Driver analysis
NVIDIA driver rollback: why GPU benchmark scores can change after updates
In late February and early March 2026, multiple PC hardware outlets reported that NVIDIA pulled GeForce Game Ready and Studio driver 595.59 after fan-control problems were reported, with fixed driver 595.71 following on March 2.
For a bottleneck test, this is a reminder that a GPU score is not only about the graphics card model.

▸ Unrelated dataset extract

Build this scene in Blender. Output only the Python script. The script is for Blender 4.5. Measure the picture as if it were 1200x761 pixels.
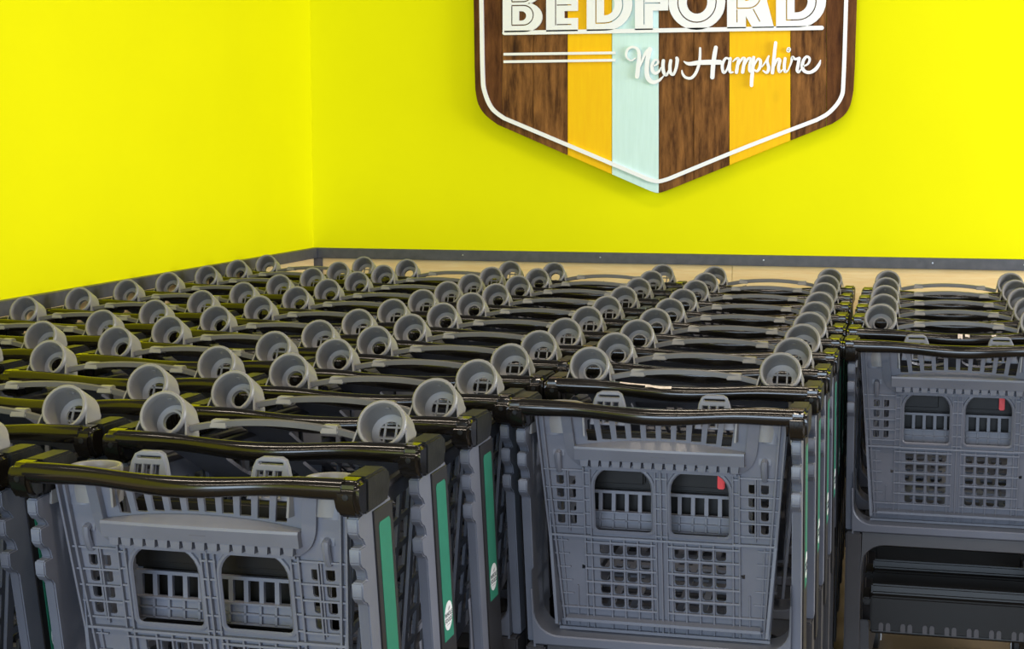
import bpy, bmesh, math, random
from mathutils import Vector, Matrix
random.seed(7)
for o in list(bpy.data.objects): bpy.data.objects.remove(o)
scene = bpy.context.scene
COL = scene.collection

# ------------------------------------------------------------------ camera
FPX, YAW, PITCH, CAMZ = 1886.8, math.radians(14.236), math.radians(6.361), 1.5016
cam_data = bpy.data.cameras.new('camera')
cam_data.sensor_width = 36.0
cam_data.lens = FPX / 1200.0 * 36.0
cam_data.clip_start = 0.05
cam = bpy.data.objects.new('camera', cam_data)
COL.objects.link(cam)
cam.location = (0, 0, CAMZ)
cam.rotation_euler = (math.pi / 2 - PITCH, 0, YAW)
scene.camera = cam

# ------------------------------------------------------------------ world, lights, exposure
world = bpy.data.worlds.new('store_ambient')
scene.world = world
world.use_nodes = True
world.node_tree.nodes['Background'].inputs[0].default_value = (0.92, 0.95, 1.0, 1)
world.node_tree.nodes['Background'].inputs[1].default_value = 0.12

def area(name, loc, target, size, size_y, power, color):
    l = bpy.data.lights.new(name, 'AREA')
    l.shape = 'RECTANGLE'; l.size = size; l.size_y = size_y
    l.energy = power; l.color = color
    o = bpy.data.objects.new(name, l); COL.objects.link(o)
    o.location = loc
    o.rotation_euler = (Vector(target) - Vector(loc)).to_track_quat('-Z', 'Y').to_euler()
    return o
# daylight through the shop front behind the photographer
area('shop_front_daylight', (-0.2, -4.5, 1.9), (-0.4, 4.0, 1.0), 5.0, 2.6, 450, (0.66, 0.81, 1.0))
# and through the glass side of the lobby, to the right
area('side_window_daylight', (4.6, 4.6, 1.9), (-2.6, 5.8, 1.5), 3.2, 2.6, 330, (0.94, 0.96, 1.0))
# rows of warm ceiling lamps
for lx in (-1.95, -0.55, 0.85):
    for ly in (-0.8, 1.9, 4.6):
        if lx < -1.5 and ly > 4: continue
        lamp = area('ceiling_lamp_light', (lx, ly, 3.45), (lx, ly, 0), 0.9, 0.12, 17, (1.0, 0.85, 0.68))
        lamp.rotation_euler = (0, 0, 0)      # tubes run across the rows, shining straight down

vs = scene.view_settings
vs.view_transform = 'Standard'
vs.look = 'None'
vs.exposure = 0.0
vs.gamma = 1.0
vs.use_curve_mapping = False

# ------------------------------------------------------------------ materials
def mat(name, col, rough=0.5, metal=0.0, coat=0.0, noise=None, bump=None, spec=0.5):
    """noise=(scale, amount) tints the base colour; bump=(scale, strength)."""
    m = bpy.data.materials.new(name); m.use_nodes = True
    nt = m.node_tree; b = nt.nodes['Principled BSDF']
    b.inputs['Base Color'].default_value = (*col, 1)
    b.inputs['Roughness'].default_value = rough
    b.inputs['Metallic'].default_value = metal
    b.inputs['Coat Weight'].default_value = coat
    b.inputs['Coat Roughness'].default_value = 0.08
    b.inputs['Specular IOR Level'].default_value = spec
    tc = nt.nodes.new('ShaderNodeTexCoord')
    if noise:
        n = nt.nodes.new('ShaderNodeTexNoise'); n.inputs['Scale'].default_value = noise[0]
        n.inputs['Detail'].default_value = 4
        nt.links.new(tc.outputs['Object'], n.inputs['Vector'])
        r = nt.nodes.new('ShaderNodeValToRGB')
        a = noise[1]
        r.color_ramp.elements[0].position = 0.3; r.color_ramp.elements[1].position = 0.7
        r.color_ramp.elements[0].color = (*[c * (1 - a) for c in col], 1)
        r.color_ramp.elements[1].color = (*[min(1, c * (1 + a)) for c in col], 1)
        nt.links.new(n.outputs['Fac'], r.inputs['Fac'])
        nt.links.new(r.outputs['Color'], b.inputs['Base Color'])
    if bump:
        n = nt.nodes.new('ShaderNodeTexNoise'); n.inputs['Scale'].default_value = bump[0]
        nt.links.new(tc.outputs['Object'], n.inputs['Vector'])
        bp = nt.nodes.new('ShaderNodeBump'); bp.inputs['Strength'].default_value = bump[1]
        bp.inputs['Distance'].default_value = 0.002
        nt.links.new(n.outputs['Fac'], bp.inputs['Height'])
        nt.links.new(bp.outputs['Normal'], b.inputs['Normal'])
    return m

def wood(name, dark, light, axis_scale, rough=0.6, knots=0.0, wave=7.0):
    m = bpy.data.materials.new(name); m.use_nodes = True
    nt = m.node_tree; b = nt.nodes['Principled BSDF']; b.inputs['Roughness'].default_value = rough; b.inputs['Specular IOR Level'].default_value = 0.15
    tc = nt.nodes.new('ShaderNodeTexCoord')
    oi = nt.nodes.new('ShaderNodeObjectInfo')
    mp = nt.nodes.new('ShaderNodeMapping'); mp.inputs['Scale'].default_value = axis_scale
    nt.links.new(tc.outputs['Object'], mp.inputs['Vector'])
    add = nt.nodes.new('ShaderNodeVectorMath'); add.operation = 'ADD'
    nt.links.new(mp.outputs['Vector'], add.inputs[0])
    cmb = nt.nodes.new('ShaderNodeCombineXYZ')
    mul = nt.nodes.new('ShaderNodeMath'); mul.operation = 'MULTIPLY'; mul.inputs[1].default_value = 37.0
    nt.links.new(oi.outputs['Random'], mul.inputs[0])
    nt.links.new(mul.outputs[0], cmb.inputs[0]); nt.links.new(mul.outputs[0], cmb.inputs[2])
    nt.links.new(cmb.outputs[0], add.inputs[1])
    n = nt.nodes.new('ShaderNodeTexNoise'); n.inputs['Scale'].default_value = wave
    n.inputs['Detail'].default_value = 6; n.inputs['Roughness'].default_value = 0.65
    nt.links.new(add.outputs[0], n.inputs['Vector'])
    r = nt.nodes.new('ShaderNodeValToRGB')
    r.color_ramp.elements[0].position = 0.32; r.color_ramp.elements[1].position = 0.72
    r.color_ramp.elements[0].color = (*dark, 1); r.color_ramp.elements[1].color = (*light, 1)
    nt.links.new(n.outputs['Fac'], r.inputs['Fac'])
    out = r.outputs['Color']
    if knots:
        v = nt.nodes.new('ShaderNodeTexVoronoi'); v.inputs['Scale'].default_value = knots
        mp2 = nt.nodes.new('ShaderNodeMapping'); mp2.inputs['Scale'].default_value = (1, 1, 0.6)
        nt.links.new(tc.outputs['Object'], mp2.inputs['Vector']); nt.links.new(mp2.outputs[0], v.inputs['Vector'])
        r2 = nt.nodes.new('ShaderNodeValToRGB')
        r2.color_ramp.elements[0].position = 0.03; r2.color_ramp.elements[1].position = 0.10
        nt.links.new(v.outputs['Distance'], r2.inputs['Fac'])
        mx = nt.nodes.new('ShaderNodeMixRGB'); mx.blend_type = 'MIX'
        mx.inputs[1].default_value = (*[c * 0.55 for c in dark], 1)
        nt.links.new(r2.outputs['Color'], mx.inputs[0]); nt.links.new(out, mx.inputs[2])
        out = mx.outputs[0]
    nt.links.new(out, b.inputs['Base Color'])
    return m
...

Driver behavior can influence clocks, fan response, power behavior, WebGL stability, video acceleration, and whether a browser uses hardware acceleration correctly.
How a driver issue can look like a bottleneck
- Lower boost clocks can make the GPU look weaker than it is.

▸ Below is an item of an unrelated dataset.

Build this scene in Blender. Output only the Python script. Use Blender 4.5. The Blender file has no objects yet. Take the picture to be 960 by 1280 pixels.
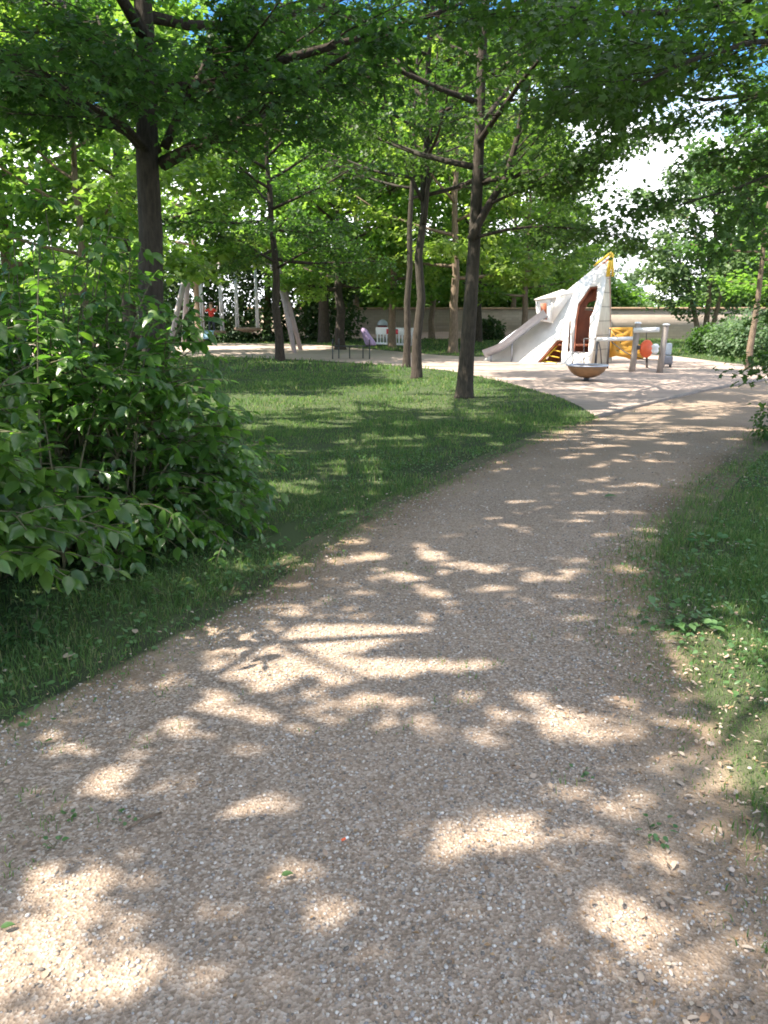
import bpy, bmesh, math, random
import numpy as np
from mathutils import Vector, Matrix
from mathutils.geometry import tessellate_polygon

SC = bpy.context.scene
COL = SC.collection
PI = math.pi
R_ = math.radians

# ------------------------------------------------------------------ camera model
FPX, HOR, CAMZ = 960.0, 392.0, 1.6
PITCH = math.atan((640 - HOR) / FPX)
FWD = np.array([0, math.cos(PITCH), -math.sin(PITCH)])
UPV = np.array([0, math.sin(PITCH), math.cos(PITCH)])
CAM = np.array([0, 0, CAMZ])


def ray(px, py):
    return FWD + np.array([1.0, 0, 0]) * (px - 480) / FPX + UPV * (640 - py) / FPX


def gp(px, py, z=0.0):
    d = ray(px, py)
    t = (z - CAMZ) / d[2]
    return CAM + d * t


def at(px, py, Y):
    d = ray(px, py)
    return CAM + d * (Y / d[1])


def onplane(px, py, p0, n):
    d = ray(px, py)
    t = np.dot(p0 - CAM, n) / np.dot(d, n)
    return CAM + d * t


# ------------------------------------------------------------------ object helpers
def tag(o, label=None, cat=None, group=None, kind=None):
    if label: o['label'] = label
    if cat: o['category'] = cat
    if group: o['group'] = group
    if kind: o['kind'] = kind
    return o


def empty(name, loc, label=None, cat=None, group=None, rz=0.0):
    o = bpy.data.objects.new(name, None)
    COL.objects.link(o)
    o.location = tuple(loc)
    o.rotation_euler = (0, 0, rz)
    o.empty_display_size = 0.2
    return tag(o, label, cat, group)


def origin_of(p):
    v = Vector((0, 0, 0))
    while p is not None:
        v += p.location
        p = p.parent
    return v


def obj_np(name, V, F, mat, parent=None, smooth=False, flip=False):
    """V (n,3) world coords; F list/array of same-size faces or list of mixed faces."""
    V = np.asarray(V, dtype=np.float32).reshape(-1, 3)
    if parent is not None:
        V = V - np.array(origin_of(parent), dtype=np.float32)
    me = bpy.data.meshes.new(name)
    me.vertices.add(len(V))
    me.vertices.foreach_set('co', V.ravel())
    if isinstance(F, np.ndarray):
        k = F.shape[1]
        loops = F.ravel().astype(np.int32)
        starts = (np.arange(len(F)) * k).astype(np.int32)
    else:
        lens = np.array([len(f) for f in F], dtype=np.int32)
        loops = np.fromiter((i for f in F for i in f), dtype=np.int32)
        starts = np.concatenate([[0], np.cumsum(lens)[:-1]]).astype(np.int32)
    me.loops.add(len(loops))
    me.loops.foreach_set('vertex_index', loops)
    me.polygons.add(len(starts))
    me.polygons.foreach_set('loop_start', starts)
    me.update(calc_edges=True)
    me.validate()
    if smooth:
        me.polygons.foreach_set('use_smooth', np.ones(len(me.polygons), dtype=bool))
    if mat is not None:
        me.materials.append(mat)
    o = bpy.data.objects.new(name, me)
    COL.objects.link(o)
    if parent is not None:
        o.parent = parent
    return o


class MB:
    """collects solids, links them as ONE mesh"""
    def __init__(self):
        self.V, self.F = [], []

    def add(self, V, F):
        b = len(self.V)
        self.V.extend([tuple(v) for v in V])
        self.F.extend([tuple(i + b for i in f) for f in F])
        return self

    def box(self, c, s, rz=0.0, M=None):
        c = np.array(c, float); h = np.array(s, float) / 2
        vs = []
        for x in (-1, 1):
            for y in (-1, 1):
                for z in (-1, 1):
                    v = np.array([x, y, z]) * h
                    if rz:
                        v = np.array([v[0] * math.cos(rz) - v[1] * math.sin(rz), v[0] * math.sin(rz) + v[1] * math.cos(rz), v[2]])
                    vs.append(c + v)
        self.add(vs, [(0, 1, 3, 2), (4, 6, 7, 5), (0, 4, 5, 1), (2, 3, 7, 6), (0, 2, 6, 4), (1, 5, 7, 3)])
        return self

    def tube(self, pts, rad, n=8, cap=True):
        V, F = tube(pts, rad, n, cap)
        return self.add(V, F)

    def lathe(self, c, prof, n=24):
        """prof: list of (r,z)"""
        V, F = [], []
        for r, z in prof:
            for k in range(n):
                a = 2 * PI * k / n
                V.append((c[0] + r * math.cos(a), c[1] + r * math.sin(a), c[2] + z))
        for i in range(len(prof) - 1):
            for k in range(n):
                k2 = (k + 1) % n
                F.append((i * n + k, i * n + k2, (i + 1) * n + k2, (i + 1) * n + k))
        return self.add(V, F)

    def build(self, name, mat, parent=None, smooth=False, bevel=0.0):
        o = obj_np(name, np.array(self.V), self.F, mat, parent, smooth)
        if bevel:
            m = o.modifiers.new('b', 'BEVEL'); m.width = bevel; m.segments = 2; m.limit_method = 'ANGLE'
        return o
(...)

- Fan-control problems can cause heat buildup, which can lower scores during longer tests.
- Broken HDR, display sleep, or multi-monitor behavior can affect perceived smoothness outside the benchmark.
- Browser acceleration problems can shift rendering work back toward the CPU.
If a GPU score suddenly changes after a driver update, retest after a full reboot and compare against the previous driver version before assuming the hardware itself is the bottleneck.
What to record when testing
When you compare benchmark results, write down the GPU driver version, browser name and version, power mode, monitor setup, and whether the laptop or desktop had time to cool down. That context makes a low score much easier to explain.
For browser-based testing, also check whether WebGL is available and whether WebGPU is exposed. A modern GPU can still produce a weak browser result if the browser is blocked from using the driver path it expects.